On the happily commercial side the paddling duo would likely have turned ‘bout fairly soon to retreat with car-topped canoe to a more familiar environ where Wi-Fi wiffles the air and outdoor seating suffices for nature while enjoying one’s pretentious coffee or local brew made with barley and malt from wherever that’s grown (not here at all) though the hops stand a chance of local origin and the water safe and sound from municipal supply. It’s the varnish that catches the eye, isn’t it? Your outdoor experience might be a flop, but there is the hearty satisfaction from topping off with a Woodsman’s Latte or Voyageur’s Pilsner things that in effect are on a par with offering a Chinese Hamburger or Kosher Ham and Swiss. Appearance is varnish. Contents and foundation are often darker and lack shine.
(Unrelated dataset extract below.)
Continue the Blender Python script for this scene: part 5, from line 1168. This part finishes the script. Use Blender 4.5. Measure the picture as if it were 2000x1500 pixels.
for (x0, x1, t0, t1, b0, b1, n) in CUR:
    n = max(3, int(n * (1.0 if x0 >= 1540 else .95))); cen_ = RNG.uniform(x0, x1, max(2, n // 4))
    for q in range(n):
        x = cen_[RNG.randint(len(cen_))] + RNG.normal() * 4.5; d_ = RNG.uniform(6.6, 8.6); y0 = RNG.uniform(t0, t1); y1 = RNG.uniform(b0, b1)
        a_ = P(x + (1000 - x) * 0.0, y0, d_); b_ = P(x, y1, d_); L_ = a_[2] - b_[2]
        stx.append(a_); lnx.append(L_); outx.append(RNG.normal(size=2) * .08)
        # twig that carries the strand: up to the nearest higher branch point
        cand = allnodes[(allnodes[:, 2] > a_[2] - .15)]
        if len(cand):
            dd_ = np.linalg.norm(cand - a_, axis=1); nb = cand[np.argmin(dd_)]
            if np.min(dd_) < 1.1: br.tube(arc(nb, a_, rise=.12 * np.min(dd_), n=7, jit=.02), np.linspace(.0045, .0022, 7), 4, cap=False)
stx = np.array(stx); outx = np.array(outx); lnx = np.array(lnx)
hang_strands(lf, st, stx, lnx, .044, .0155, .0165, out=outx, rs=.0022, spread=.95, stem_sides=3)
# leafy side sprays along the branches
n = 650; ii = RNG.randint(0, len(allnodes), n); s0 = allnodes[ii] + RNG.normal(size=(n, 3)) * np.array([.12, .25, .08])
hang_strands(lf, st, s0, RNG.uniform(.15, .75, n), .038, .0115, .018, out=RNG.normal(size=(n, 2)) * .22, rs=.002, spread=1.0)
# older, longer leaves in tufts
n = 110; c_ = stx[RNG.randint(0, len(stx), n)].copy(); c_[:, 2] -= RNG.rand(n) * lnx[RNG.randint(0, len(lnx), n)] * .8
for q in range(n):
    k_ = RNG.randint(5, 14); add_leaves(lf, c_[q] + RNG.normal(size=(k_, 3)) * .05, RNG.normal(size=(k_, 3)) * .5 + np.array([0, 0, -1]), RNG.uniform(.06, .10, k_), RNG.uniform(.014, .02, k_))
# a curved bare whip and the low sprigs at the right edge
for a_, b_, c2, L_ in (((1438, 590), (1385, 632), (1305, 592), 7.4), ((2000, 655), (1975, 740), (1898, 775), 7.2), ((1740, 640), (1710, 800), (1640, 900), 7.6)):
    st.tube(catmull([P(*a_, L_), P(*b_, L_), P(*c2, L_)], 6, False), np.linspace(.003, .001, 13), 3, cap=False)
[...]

At least one person has lately told me I could say nicer things and be more positive. I do think I say things nicely enough. Perhaps if given a formula for nice I’d do better. As for being positive what’s wrong with being positive there’s little we can’t or shouldn’t examine with a critical eye? If people are discomfited by something, especially words, they can rise to the occasion. If I were to hold back or “protect” them from some assumed offense or irritation I’d be belittling them as incompetent and incapable of dealing with an ordinary bump. As much injury can be done by being obsequiously kind as might come of acting unnecessarily blunt. In my outfitter days I regularly had people wave off the life jackets. “We don’t need them. We all swim.” Ah what a wonderful opportunity for ass-kiss agreement that was! But I was not in that business to be loved or fawn over customers. Can you see it? I never could. Exercise of authority is not bossiness or priority. It is giving authoritative instruction. “Life jackets are part of the canoe rental, and you will take them. I also advise you have them in the canoe at all times you’re afloat.” I’d get an unhappy look of “Who are you to tell us what to do?” Who was not me. “It’s State regulation and I abide by it.” They took the life jackets or they could rent from someone else. Whether the life jackets were used as instructed was beyond my control, but I made damn well sure they had them. Agreeing, varnishing, and prettifying are not without concern depending, of course, on what’s being varnished over and gussied up.
Things come from scraping off or ignoring the varnish applied all round us. I suspect this contributes to one of the habits people say they find most annoying. That is the mental jump from a predictable this to an unexpected that. Each of us has a viewpoint (non-universal) which suits us and some number of others. Attempts assuming viewpoint is general or universal are to be avoided. Take the baloney that all religion is fundamentally the same. Sounds nice, simple, and shiny, rather like varnish isn’t it? Investigation shows otherwise. Calvinism and Buddhism are not the same. Your inquiry would also reveal that some beliefs are highly rule bound while others are much less so. The difference between a regulatory religion and a moral ethical system is apt to be huge. Yet with slathers of varnish to make all look glossy rosy we paint images of what aint as if it was. Here’s your Chinese Burger direct from Iowa beef and Midwest wheat. Content counts more than imaginative labeling.
If all religious type belief was similar than rule bound and parable driven systems would come out about the same wouldn’t they? But they don’t do they? Followers (even the so-so ones) of strict rule systems don’t have much leeway over, if nothing else, agreeing to the supposed absolute or divine justice of rule that drives or commands followers to act. A parable and metaphor system isn’t near so absolute. If it was (I’ll use Christianity as a handy example) then we’d expect to see followers actively involved in blood and flesh human sacrifice. But cannibal and vampirism as rather rare in those groups shows a different appreciation for the idea of communion expressed as a form of human interaction on a symbolic level as well as within a congregation. The opposite of varnish being muck and derision, that, too, needs often be scraped away to see what’s there.